## SET PROBLEM
The required output consists solely of the lines from the top of the listing through the line containing "R = math.radians", transcribed exactly.

---------- DATA LINES ----------

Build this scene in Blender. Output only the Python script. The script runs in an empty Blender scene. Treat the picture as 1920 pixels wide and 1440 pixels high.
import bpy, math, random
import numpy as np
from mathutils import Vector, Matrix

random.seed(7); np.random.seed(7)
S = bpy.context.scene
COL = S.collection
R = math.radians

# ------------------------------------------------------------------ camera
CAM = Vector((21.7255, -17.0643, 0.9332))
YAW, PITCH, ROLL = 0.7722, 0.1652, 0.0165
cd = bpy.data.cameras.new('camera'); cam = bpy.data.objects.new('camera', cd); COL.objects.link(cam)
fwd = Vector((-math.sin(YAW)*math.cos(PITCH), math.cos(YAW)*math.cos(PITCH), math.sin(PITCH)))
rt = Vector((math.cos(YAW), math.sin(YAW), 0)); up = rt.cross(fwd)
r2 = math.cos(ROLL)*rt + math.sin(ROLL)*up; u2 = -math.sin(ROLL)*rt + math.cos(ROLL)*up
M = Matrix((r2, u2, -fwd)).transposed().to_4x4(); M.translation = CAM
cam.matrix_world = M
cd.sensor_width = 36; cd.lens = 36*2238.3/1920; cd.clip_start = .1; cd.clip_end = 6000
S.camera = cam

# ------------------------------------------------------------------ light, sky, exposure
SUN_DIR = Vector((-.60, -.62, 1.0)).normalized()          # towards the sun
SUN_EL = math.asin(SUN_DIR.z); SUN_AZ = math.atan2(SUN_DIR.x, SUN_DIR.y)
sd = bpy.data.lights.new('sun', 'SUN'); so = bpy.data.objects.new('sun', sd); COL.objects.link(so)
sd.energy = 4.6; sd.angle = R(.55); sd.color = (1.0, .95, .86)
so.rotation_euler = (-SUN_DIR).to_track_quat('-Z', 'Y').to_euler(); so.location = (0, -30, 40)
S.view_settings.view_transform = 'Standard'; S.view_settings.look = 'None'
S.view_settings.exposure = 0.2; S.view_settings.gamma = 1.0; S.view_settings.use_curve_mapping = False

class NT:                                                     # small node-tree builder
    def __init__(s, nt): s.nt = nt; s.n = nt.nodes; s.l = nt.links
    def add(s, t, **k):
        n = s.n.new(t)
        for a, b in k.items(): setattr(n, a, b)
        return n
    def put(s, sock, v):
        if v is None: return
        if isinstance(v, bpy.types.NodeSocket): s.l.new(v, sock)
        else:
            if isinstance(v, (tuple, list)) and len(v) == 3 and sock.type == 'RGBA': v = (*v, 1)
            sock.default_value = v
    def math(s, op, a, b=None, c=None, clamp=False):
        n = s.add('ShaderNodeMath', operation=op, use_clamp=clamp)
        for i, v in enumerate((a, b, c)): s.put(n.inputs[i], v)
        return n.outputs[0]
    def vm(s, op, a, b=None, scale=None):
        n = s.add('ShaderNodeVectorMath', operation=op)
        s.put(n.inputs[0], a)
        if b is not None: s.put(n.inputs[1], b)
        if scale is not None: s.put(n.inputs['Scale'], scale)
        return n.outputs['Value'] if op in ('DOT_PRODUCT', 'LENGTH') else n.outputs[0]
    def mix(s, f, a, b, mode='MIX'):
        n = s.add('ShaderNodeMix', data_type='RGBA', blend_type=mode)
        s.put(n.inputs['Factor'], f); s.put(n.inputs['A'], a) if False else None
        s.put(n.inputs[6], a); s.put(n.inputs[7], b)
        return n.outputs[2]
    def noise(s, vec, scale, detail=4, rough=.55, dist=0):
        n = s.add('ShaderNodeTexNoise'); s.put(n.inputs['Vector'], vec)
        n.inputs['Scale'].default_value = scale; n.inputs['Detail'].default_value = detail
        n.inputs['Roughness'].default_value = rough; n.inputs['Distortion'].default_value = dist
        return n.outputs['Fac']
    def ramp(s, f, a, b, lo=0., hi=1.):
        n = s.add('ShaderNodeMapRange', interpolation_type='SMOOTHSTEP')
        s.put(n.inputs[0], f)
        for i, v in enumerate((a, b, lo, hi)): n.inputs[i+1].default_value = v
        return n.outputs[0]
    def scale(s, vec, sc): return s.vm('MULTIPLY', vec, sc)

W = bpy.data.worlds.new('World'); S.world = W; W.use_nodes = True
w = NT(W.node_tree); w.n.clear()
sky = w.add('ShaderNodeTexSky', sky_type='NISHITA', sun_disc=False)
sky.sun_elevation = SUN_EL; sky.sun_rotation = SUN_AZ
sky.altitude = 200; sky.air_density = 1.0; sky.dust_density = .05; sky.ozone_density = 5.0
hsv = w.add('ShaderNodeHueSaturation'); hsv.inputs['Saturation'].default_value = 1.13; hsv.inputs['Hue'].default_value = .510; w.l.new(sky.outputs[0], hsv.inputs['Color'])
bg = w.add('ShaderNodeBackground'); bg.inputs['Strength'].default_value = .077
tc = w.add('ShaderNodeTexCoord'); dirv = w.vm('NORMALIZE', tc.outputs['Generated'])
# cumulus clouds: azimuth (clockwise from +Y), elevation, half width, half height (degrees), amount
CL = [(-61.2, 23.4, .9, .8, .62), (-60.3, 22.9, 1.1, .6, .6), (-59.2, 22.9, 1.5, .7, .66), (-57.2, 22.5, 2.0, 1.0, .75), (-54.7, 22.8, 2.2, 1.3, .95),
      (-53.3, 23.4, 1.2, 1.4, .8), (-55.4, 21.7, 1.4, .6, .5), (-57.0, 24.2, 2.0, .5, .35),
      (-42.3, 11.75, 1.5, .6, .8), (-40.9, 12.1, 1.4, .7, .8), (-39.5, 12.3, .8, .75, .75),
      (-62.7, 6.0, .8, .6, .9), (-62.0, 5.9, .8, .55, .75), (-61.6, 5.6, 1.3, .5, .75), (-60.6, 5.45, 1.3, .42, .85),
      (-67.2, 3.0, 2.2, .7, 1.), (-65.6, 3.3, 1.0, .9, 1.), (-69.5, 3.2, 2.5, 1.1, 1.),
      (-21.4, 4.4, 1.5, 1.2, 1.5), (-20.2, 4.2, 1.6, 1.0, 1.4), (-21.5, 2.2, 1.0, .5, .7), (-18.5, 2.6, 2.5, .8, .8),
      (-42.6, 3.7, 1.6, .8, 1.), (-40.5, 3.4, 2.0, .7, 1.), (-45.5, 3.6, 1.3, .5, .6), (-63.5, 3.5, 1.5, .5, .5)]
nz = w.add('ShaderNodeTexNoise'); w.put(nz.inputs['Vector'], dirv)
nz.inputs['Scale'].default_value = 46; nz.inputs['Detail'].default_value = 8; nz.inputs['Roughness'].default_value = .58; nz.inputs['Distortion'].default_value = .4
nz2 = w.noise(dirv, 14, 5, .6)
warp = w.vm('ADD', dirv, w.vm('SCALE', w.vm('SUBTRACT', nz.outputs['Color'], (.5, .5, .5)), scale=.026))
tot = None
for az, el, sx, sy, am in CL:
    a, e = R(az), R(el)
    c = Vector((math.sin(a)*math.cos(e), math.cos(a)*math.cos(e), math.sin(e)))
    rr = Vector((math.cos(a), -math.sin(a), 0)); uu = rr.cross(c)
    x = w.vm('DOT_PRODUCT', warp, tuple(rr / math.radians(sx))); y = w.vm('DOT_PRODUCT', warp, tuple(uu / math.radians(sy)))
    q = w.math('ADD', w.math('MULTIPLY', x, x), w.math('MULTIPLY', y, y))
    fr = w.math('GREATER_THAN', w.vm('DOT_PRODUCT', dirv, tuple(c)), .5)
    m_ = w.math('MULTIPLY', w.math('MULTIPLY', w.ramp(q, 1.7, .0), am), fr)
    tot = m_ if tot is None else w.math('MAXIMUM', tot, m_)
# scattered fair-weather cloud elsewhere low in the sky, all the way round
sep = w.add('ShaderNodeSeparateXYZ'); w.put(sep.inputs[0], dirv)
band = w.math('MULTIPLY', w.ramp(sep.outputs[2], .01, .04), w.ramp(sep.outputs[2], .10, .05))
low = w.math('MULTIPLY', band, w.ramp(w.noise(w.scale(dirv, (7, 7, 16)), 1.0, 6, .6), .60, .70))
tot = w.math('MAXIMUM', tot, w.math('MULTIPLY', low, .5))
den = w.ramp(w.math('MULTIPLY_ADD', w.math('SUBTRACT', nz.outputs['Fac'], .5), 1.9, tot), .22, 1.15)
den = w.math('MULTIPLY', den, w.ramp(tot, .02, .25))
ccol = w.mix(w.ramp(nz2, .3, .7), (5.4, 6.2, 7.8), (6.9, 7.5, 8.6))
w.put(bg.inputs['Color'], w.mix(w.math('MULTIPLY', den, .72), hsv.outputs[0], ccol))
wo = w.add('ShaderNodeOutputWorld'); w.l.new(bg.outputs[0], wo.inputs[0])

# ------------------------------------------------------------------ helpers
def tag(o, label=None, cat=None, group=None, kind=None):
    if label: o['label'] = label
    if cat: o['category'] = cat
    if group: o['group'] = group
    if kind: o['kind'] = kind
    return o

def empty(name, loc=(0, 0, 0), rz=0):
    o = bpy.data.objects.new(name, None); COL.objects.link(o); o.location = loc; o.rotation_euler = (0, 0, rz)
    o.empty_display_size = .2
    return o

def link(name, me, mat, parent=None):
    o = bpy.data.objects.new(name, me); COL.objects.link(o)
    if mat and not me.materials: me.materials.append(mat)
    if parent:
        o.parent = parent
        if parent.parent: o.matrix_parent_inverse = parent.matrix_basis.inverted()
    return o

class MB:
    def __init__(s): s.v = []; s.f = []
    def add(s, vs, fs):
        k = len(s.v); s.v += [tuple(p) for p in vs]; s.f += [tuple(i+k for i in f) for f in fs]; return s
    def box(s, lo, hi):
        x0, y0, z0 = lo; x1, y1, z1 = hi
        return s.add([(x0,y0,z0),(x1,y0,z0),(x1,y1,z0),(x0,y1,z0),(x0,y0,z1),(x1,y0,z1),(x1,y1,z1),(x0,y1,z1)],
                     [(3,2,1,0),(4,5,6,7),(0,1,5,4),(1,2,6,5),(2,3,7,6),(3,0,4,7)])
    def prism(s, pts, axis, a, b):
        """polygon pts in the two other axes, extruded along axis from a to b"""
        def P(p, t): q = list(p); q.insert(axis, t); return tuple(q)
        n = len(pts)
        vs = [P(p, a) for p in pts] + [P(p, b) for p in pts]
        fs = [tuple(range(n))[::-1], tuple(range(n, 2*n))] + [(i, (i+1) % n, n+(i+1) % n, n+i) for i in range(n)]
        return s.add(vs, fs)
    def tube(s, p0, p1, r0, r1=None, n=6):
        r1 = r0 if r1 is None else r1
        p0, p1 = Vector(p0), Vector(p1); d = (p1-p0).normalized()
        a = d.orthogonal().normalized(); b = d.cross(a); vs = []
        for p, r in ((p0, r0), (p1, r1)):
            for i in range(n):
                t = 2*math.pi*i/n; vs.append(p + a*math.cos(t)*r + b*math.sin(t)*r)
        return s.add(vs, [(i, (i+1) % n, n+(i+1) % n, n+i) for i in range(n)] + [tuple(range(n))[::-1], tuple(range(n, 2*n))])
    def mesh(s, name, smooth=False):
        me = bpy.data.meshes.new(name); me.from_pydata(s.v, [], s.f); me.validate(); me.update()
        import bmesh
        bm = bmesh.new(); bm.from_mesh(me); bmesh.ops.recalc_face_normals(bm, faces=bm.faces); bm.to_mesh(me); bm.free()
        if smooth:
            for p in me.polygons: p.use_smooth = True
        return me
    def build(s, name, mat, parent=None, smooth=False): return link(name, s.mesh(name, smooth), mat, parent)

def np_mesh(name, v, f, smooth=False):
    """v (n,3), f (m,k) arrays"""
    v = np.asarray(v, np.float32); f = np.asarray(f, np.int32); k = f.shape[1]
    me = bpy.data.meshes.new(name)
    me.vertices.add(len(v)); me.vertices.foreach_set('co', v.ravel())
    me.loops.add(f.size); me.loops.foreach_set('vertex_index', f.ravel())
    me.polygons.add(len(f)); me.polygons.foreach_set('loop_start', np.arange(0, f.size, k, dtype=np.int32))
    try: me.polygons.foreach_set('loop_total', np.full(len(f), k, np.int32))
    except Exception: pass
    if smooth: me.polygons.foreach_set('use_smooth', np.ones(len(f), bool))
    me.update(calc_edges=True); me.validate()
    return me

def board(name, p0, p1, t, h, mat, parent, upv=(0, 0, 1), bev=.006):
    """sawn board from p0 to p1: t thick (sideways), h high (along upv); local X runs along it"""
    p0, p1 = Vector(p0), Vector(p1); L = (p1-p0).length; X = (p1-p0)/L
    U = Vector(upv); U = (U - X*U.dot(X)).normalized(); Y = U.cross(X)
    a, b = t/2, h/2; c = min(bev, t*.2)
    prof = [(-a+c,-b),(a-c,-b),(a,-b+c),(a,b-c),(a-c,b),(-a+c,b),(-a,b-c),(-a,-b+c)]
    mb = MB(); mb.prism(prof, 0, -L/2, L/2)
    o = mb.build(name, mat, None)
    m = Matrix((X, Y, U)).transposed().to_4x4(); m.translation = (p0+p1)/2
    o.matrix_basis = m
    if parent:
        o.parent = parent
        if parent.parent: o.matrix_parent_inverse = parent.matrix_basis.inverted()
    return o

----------

## PROBLEM SOLUTION
Build this scene in Blender. Output only the Python script. The script runs in an empty Blender scene. Treat the picture as 1920 pixels wide and 1440 pixels high.
import bpy, math, random
import numpy as np
from mathutils import Vector, Matrix

random.seed(7); np.random.seed(7)
S = bpy.context.scene
COL = S.collection
R = math.radians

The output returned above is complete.